** Requirements **
Restate, exactly and without pictures, the lines from the start of the listing below through the line holding "random.seed(7)".

- - - -

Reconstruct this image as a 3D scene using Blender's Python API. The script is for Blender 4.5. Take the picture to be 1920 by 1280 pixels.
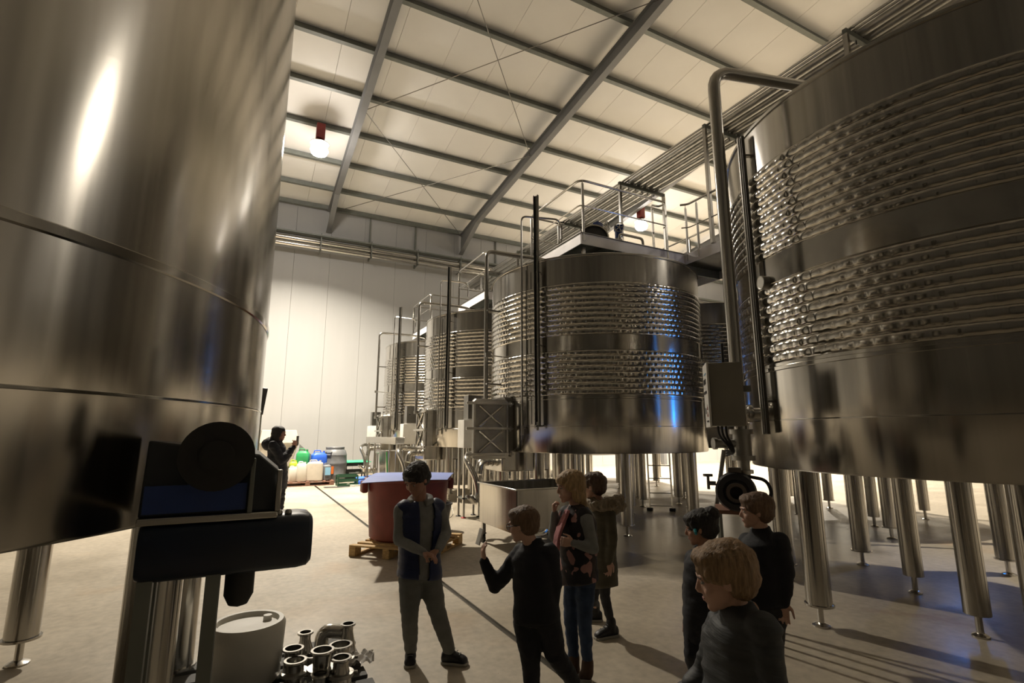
import bpy, bmesh, math, random
from mathutils import Vector, Matrix, Euler
V = Vector
PI = math.pi
for o in list(bpy.data.objects): bpy.data.objects.remove(o)
C = bpy.context.scene.collection
SC = bpy.context.scene
random.seed(7)

# ---------------------------------------------------------------- camera, world, light, exposure
PITCH, YAW, FPX = math.radians(10.3), math.radians(27.1), 955.0
CAM = V((0, 0, 1.6))
FW = V((math.sin(YAW)*math.cos(PITCH), math.cos(YAW)*math.cos(PITCH), math.sin(PITCH)))
RT = V((math.cos(YAW), -math.sin(YAW), 0))
UP = RT.cross(FW)
FH = V((math.sin(YAW), math.cos(YAW), 0))          # horizontal forward
cam = bpy.data.cameras.new('camera'); camo = bpy.data.objects.new('camera', cam); C.objects.link(camo)
camo.location = CAM
camo.matrix_world = Matrix.Translation(CAM) @ Matrix((RT, UP, -FW)).transposed().to_4x4()
cam.sensor_width = 36; cam.lens = FPX/1920*36; cam.clip_start = .05; cam.clip_end = 200
SC.camera = camo

w = bpy.data.worlds.new('world'); SC.world = w; w.use_nodes = True
w.node_tree.nodes['Background'].inputs[0].default_value = (.05, .05, .06, 1)
w.node_tree.nodes['Background'].inputs[1].default_value = .2
SC.view_settings.view_transform = 'Standard'; SC.view_settings.look = 'None'
SC.view_settings.gamma = 1; SC.view_settings.use_curve_mapping = False
SC.view_settings.exposure = 0.35
LAMPS = [(1.3, 15.9, 1.0), (14.4, 15.9, 1.0), (14.4, -1.0, .5), (22.0, 15.9, 1.2)]   # lit hall lamps: two in view, one over the camera's right shoulder; the last is added, unseen, to lift the ceiling
LAMP_W = 1650.0
WARM = (1.0, .90, .75)
for (lx, ly, lk) in LAMPS:
    l = bpy.data.lights.new('lamp_light', 'AREA'); l.shape = 'DISK'; l.size = .42; l.spread = math.radians(130); l.energy = LAMP_W*lk; l.color = WARM
    o = bpy.data.objects.new('lamp_light', l); o.location = (lx, ly, 10.19); C.objects.link(o)

def az_pt(x, y, D, z=None):                         # a pixel of the photograph and a horizontal distance -> a point in the hall
    d = RT*((x-960)/FPX) + UP*((640-y)/FPX) + FW
    return CAM + d*(D/math.hypot(d.x, d.y))
def on_z(x, y, z):
    d = RT*((x-960)/FPX) + UP*((640-y)/FPX) + FW
    return CAM + d*((z-CAM.z)/d.z)

# ---------------------------------------------------------------- materials
MATS = {}
def pm(name, col, rough=.5, metal=0., var=.12, vs=3., bump=.0, bs=60., stretch=(1,1,1), aniso=0., spec=.5, emis=None, trans=0., coat=0., rvar=0.):
    m = bpy.data.materials.new(name); m.use_nodes = True; nt = m.node_tree; N = nt.nodes; L = nt.links
    b = N['Principled BSDF']
    b.inputs['Roughness'].default_value = rough; b.inputs['Metallic'].default_value = metal
    b.inputs['Specular IOR Level'].default_value = spec
    if coat: b.inputs['Coat Weight'].default_value = coat
    if trans: b.inputs['Transmission Weight'].default_value = trans
    tc = N.new('ShaderNodeTexCoord'); mp = N.new('ShaderNodeMapping'); mp.inputs['Scale'].default_value = stretch
    L.new(tc.outputs['Object'], mp.inputs['Vector'])
    n = N.new('ShaderNodeTexNoise'); n.inputs['Scale'].default_value = vs; n.inputs['Detail'].default_value = 6
    L.new(mp.outputs[0], n.inputs['Vector'])
    r = N.new('ShaderNodeValToRGB'); c = V(col)
    r.color_ramp.elements[0].position = .3; r.color_ramp.elements[1].position = .7
    r.color_ramp.elements[0].color = (*[max(0, x*(1-var)) for x in c], 1)
    r.color_ramp.elements[1].color = (*[min(1, x*(1+var)) for x in c], 1)
    L.new(n.outputs['Fac'], r.inputs['Fac']); L.new(r.outputs[0], b.inputs['Base Color'])
    if rvar:
        mr = N.new('ShaderNodeMapRange'); mr.inputs['To Min'].default_value = max(.02, rough-rvar); mr.inputs['To Max'].default_value = rough+rvar
        L.new(n.outputs['Fac'], mr.inputs['Value']); L.new(mr.outputs[0], b.inputs['Roughness'])
    if bump:
        n2 = N.new('ShaderNodeTexNoise'); n2.inputs['Scale'].default_value = bs; n2.inputs['Detail'].default_value = 4
        L.new(mp.outputs[0], n2.inputs['Vector'])
        bp = N.new('ShaderNodeBump'); bp.inputs['Strength'].default_value = bump; bp.inputs['Distance'].default_value = .01
        L.new(n2.outputs['Fac'], bp.inputs['Height']); L.new(bp.outputs[0], b.inputs['Normal'])
    if aniso:
        b.inputs['Anisotropic'].default_value = aniso; b.inputs['Anisotropic Rotation'].default_value = .25
        tg = N.new('ShaderNodeTangent'); tg.direction_type = 'RADIAL'; tg.axis = 'Z'
        L.new(tg.outputs[0], b.inputs['Tangent'])
    if emis:
        b.inputs['Emission Color'].default_value = (*emis[0], 1); b.inputs['Emission Strength'].default_value = emis[1]
    MATS[name] = m; return m
steel = pm('steel', (.56,.54,.50), .22, 1, .06, 2, .02, 30, (1,1,.15), rvar=.04)
tank_steel = pm('tank_steel', (.50,.48,.44), .20, 1, .13, 6, 0, 1.2, (2.5,2.5,.05), aniso=.65, rvar=.08)
jacket_steel = pm('jacket_steel', (.50,.48,.44), .14, 1, .10, 6, .02, 20, aniso=.25, rvar=.05)
dark_steel = pm('dark_steel', (.22,.21,.19), .32, 1, .15, 3, .03, 40)
cast = pm('cast_steel', (.4,.39,.36), .4, 1, .15, 6, .1, 80)
fascia_steel = pm('fascia_steel', (.90,.87,.88), .4, .15, .08, 3, .02, 30)
galv = pm('galv_steel', (.19,.20,.18), .55, .25, .10, 4, .02, 20)
rafter_m = pm('rafter_paint', (.20,.20,.20), .5, .15, .08, 2)
panel_m = pm('roof_panel_paint', (.86,.84,.80), .6, 0, .04, .6, .03, 2)
wall_m = pm('wall_panel_paint', (.425,.424,.418), .5, 0, .03, .5, .03, 2, (4,4,.3))
black_rub = pm('black_rubber', (.02,.02,.02), .6, 0, .2, 8, .05, 60)
black_pl = pm('black_plastic', (.03,.03,.032), .4, 0, .15, 8)
grey_pl = pm('grey_plastic', (.16,.165,.17), .45, 0, .1, 8, .03, 40)
white_pl = pm('white_plastic', (.72,.70,.64), .4, 0, .05, 5)
cream_pl = pm('cloudy_plastic', (.55,.50,.42), .4, 0, .08, 5)
blue_pl = pm('blue_plastic', (.03,.12,.62), .4, 0, .08, 5)
blue_sheet = pm('blue_sheet', (.20,.27,.62), .55, 0, .06, 6, .05, 8)
green_pl = pm('green_plastic', (.03,.30,.10), .45, 0, .1, 5)
green_sheet = pm('green_sheet', (.05,.50,.25), .5, 0, .08, 5)
dgreen_pl = pm('dark_green_plastic', (.015,.07,.035), .5, 0, .1, 8)
lime_pl = pm('lime_plastic', (.40,.50,.04), .5)
red_pl = pm('red_plastic', (.50,.02,.03), .4, 0, .08, 6)
housing_red = pm('lamp_housing_red', (.28,.035,.03), .5, 0, .1, 6)
tub_red = pm('tub_red', (.20,.035,.025), .5, 0, .2, 4, .05, 20)
wood = pm('pallet_wood', (.50,.33,.14), .7, 0, .25, 6, .2, 40, (1,6,6))
dwood = pm('old_pallet_wood', (.22,.11,.07), .75, 0, .25, 8, .2, 40)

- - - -

** Exercise solution **
Reconstruct this image as a 3D scene using Blender's Python API. The script is for Blender 4.5. Take the picture to be 1920 by 1280 pixels.
import bpy, bmesh, math, random
from mathutils import Vector, Matrix, Euler
V = Vector
PI = math.pi
for o in list(bpy.data.objects): bpy.data.objects.remove(o)
C = bpy.context.scene.collection
SC = bpy.context.scene
random.seed(7)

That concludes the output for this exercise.